Investigating non-Keplerian motion in flare events with astrometric data

TL;DR

This study uses high-precision astrometric data from the GRAVITY interferometer to investigate whether flare motions near Sgr A* deviate from Keplerian orbits, finding current data insufficient for definitive conclusions but highlighting future potential.

Contribution

The paper provides a Bayesian analysis of flare data to test for non-Keplerian motion, demonstrating that current measurements favor circular orbits and setting constraints on deviations.

Findings

Astrometric data favor circular orbits over non-circular ones.

The non-Keplerian correction parameter is constrained around 1.45 with large uncertainties.

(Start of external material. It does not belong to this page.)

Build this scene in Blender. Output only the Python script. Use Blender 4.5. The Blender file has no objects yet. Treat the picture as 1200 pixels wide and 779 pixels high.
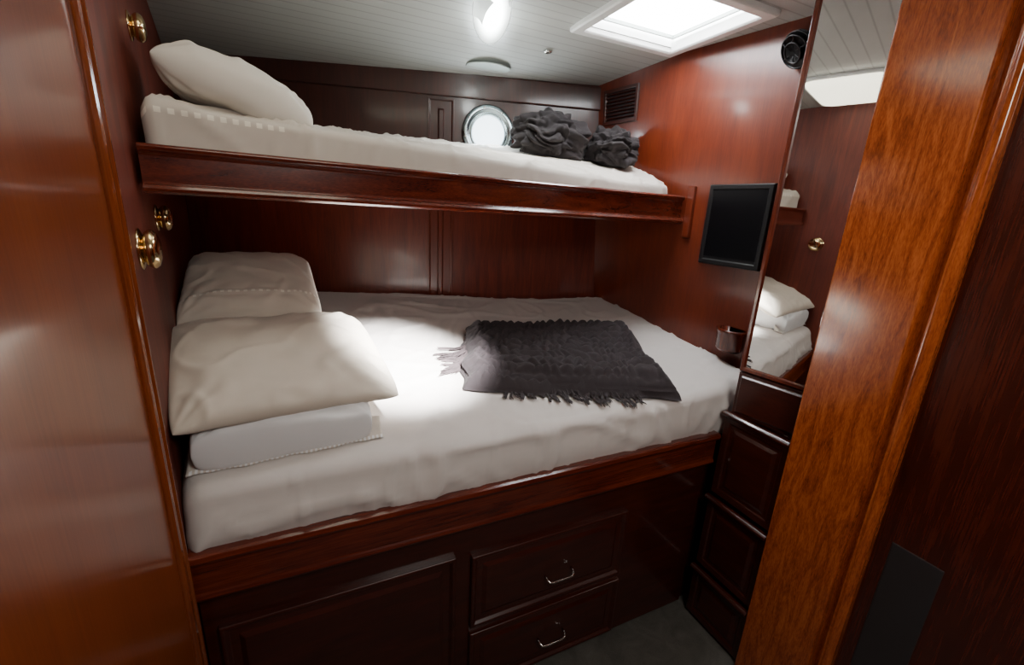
import bpy, bmesh, math, random
from mathutils import Vector, Matrix, noise
random.seed(4)
COL=bpy.context.scene.collection
WORLD={}
# ------------------------------------------------------------------ camera
f=510.0
roll=math.atan2(95,1800); pitch=math.radians(15.8); yaw=math.radians(25.6); H=1.9
def ray(a,b):
    c,s=math.cos(roll),math.sin(roll)
    u=a*c+b*s; v=-a*s+b*c
    lev=f*math.cos(pitch)-v*math.sin(pitch); up=-f*math.sin(pitch)-v*math.cos(pitch)
    return Vector((u*math.cos(yaw)+lev*math.sin(yaw), lev*math.cos(yaw)-u*math.sin(yaw), up))
cam=bpy.data.cameras.new('camera'); co=bpy.data.objects.new('camera',cam); COL.objects.link(co)
cam.sensor_width=36; cam.lens=36*f/1200; cam.clip_start=0.01
fw=ray(0,0).normalized(); rt=(ray(1,0)-ray(0,0)).normalized(); upv=rt.cross(fw)
M=Matrix((rt,upv,-fw)).transposed().to_4x4(); M.translation=(0,0,H); co.matrix_world=M
bpy.context.scene.camera=co
# ------------------------------------------------------------------ materials
def newmat(n):
    m=bpy.data.materials.new(n); m.use_nodes=True
    return m,m.node_tree,m.node_tree.nodes['Principled BSDF']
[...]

Current data are insufficient to definitively detect non-Keplerian motion.

Abstract

The GRAVITY interferometer has achieved microarcsecond precision in near-infrared interferometry, enabling the tracking of flare centroid motion in the strong gravitational field near the Sgr A*. It might be promising to serve as a unique laboratory for exploring the accretion matter near black holes or testing Einstein's gravity. Recent studies debated whether there is a non-Keplerian motion of the flares in the GRAVITY dataset. This motivates us to present a comprehensive analysis based on error estimation under the Bayesian framework. This study uses astrometric flare data to investigate the possibility that the flares exhibit deviations from the circular Keplerian motion. We analyze both averaged and individual flare data, modeling the hotspot with either circular orbits parameterized by a non-Keplerian correction or planar geodesic orbits. It is confirmed that the astrometric data favor the circular orbits over non-circular ones, with the orbital circularity parameter of $\gamma = 0.99_{-0.10}^{+0.07}$. Our results show that the joint posteriors for black hole mass and non-Keplerian parameter are negatively correlated. Fixing the mass to be its established value yields a non-Keplerian parameter of $\omega/\omega_k = 1.45^{+0.35}_{-0.38}$, at approximately the 1$\sigma$ level. The statistical significance is insufficiently high, and the conclusion is found to be sensitive to the presence of correlations in the astrometric data, which might originate from the non-uniform $u$-$v$ coverage in interferometer measurements. In this sense, the current data might be insufficient to draw a definitive conclusion regarding the presence of non-Keplerian motion. Future improvements in astrometry precision might enable stronger constraints on the kinematical behavior of the flares.